Force Elasticsearch to Separate Lucene Indices with the same Field Name

I have 2 types of data within each index, but each type has the same field names because I want to be able to search both types at once on the same field. That being said I also want to be able to search them separatly as the volume of one type is far greater than the other. So I want searches on only the less voluminous type to return quickly where as searches on both or on the more voluminous type will take longer and have more hit.
Unfortunately, Elasticsearch will always index values with the same field name into the same lucene inverted index, whether or not the values come from separate types. Therefore if I search only the smaller type, I will still have to search through all of the data in the index to find my hits.

for example if I have type RARE with fields "user" and "name"
as well as type COMMON with the same field "user" and "name",
then I do a search for only type RARE on field "user", Lucene will still have to search through all the COMMON data to find its hit for type RARE.

I was wondering if the is a way to separate these indices in Lucene without having to change the field name. Or if I can alias a field somehow so I don't actually have to change my query?


Kinda sorta. When you search for the RARE type, internally ES is building a filtered query which is filtering on the _type field. So what's happening is that Lucene is masking off a portion of the index and searching only that.

That said, you are correct this can be suboptimal, since the filter in the COMMON case is relatively dense. This is one of the reasons types and mappings were cleaned up for 2.0, to make this relationship more clear.

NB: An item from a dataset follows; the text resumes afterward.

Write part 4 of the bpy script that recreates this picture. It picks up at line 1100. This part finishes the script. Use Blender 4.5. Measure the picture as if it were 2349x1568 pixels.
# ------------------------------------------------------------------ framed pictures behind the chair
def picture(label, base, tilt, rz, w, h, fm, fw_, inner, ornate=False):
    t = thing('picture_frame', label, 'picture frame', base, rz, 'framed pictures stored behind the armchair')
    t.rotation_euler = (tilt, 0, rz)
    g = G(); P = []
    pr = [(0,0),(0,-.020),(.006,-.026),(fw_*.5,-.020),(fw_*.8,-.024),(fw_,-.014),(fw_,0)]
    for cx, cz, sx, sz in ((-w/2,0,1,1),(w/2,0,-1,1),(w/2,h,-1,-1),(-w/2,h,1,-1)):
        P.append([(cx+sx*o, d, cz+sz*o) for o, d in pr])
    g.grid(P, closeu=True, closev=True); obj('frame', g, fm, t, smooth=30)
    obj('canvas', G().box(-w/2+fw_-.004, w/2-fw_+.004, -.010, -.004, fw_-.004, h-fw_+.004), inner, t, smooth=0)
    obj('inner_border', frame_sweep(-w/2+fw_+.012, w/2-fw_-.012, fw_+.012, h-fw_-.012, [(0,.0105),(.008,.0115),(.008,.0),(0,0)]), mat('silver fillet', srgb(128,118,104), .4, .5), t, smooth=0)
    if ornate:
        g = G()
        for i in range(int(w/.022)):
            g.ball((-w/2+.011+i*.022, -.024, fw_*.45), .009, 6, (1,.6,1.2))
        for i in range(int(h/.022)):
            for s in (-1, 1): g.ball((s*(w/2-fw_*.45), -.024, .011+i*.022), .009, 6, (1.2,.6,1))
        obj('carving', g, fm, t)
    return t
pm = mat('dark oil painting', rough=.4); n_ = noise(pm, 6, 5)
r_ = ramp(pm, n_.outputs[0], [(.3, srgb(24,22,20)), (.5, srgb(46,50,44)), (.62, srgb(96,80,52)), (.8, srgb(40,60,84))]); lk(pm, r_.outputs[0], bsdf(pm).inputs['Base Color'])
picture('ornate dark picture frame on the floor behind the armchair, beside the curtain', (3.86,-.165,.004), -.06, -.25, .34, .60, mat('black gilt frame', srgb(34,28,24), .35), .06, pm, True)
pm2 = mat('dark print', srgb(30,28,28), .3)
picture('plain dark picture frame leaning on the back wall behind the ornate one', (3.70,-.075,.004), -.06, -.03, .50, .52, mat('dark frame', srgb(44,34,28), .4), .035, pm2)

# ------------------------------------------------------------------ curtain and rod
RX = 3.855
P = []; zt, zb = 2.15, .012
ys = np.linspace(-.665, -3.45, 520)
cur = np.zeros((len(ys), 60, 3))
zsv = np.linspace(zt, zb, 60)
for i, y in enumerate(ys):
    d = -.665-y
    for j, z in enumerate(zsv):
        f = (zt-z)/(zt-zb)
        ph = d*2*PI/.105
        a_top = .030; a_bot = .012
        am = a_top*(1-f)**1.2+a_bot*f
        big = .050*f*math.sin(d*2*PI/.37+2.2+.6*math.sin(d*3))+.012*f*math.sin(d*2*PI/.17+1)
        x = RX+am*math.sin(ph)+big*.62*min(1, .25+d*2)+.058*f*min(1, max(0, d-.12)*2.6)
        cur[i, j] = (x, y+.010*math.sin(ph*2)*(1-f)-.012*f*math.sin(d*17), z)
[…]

The solution to your question is pretty simple: create two separate indices for RARE and COMMON. You can still search both simultaneously (/RARE,COMMON/my_type/_search) or you can search them individually. You could use an alias to make it appear as a single index for convenience (/COMBINED/my_type/_search).

But as individual indices their filter caches are local to the data and don't suffer from the "other" data. And you can shard each differently for performance reasons, e.g. COMMON can have more shards than RARE because it is larger. It also can help with scoring, since the term/doc frequencies won't "bleed" over into the other type when searching independently.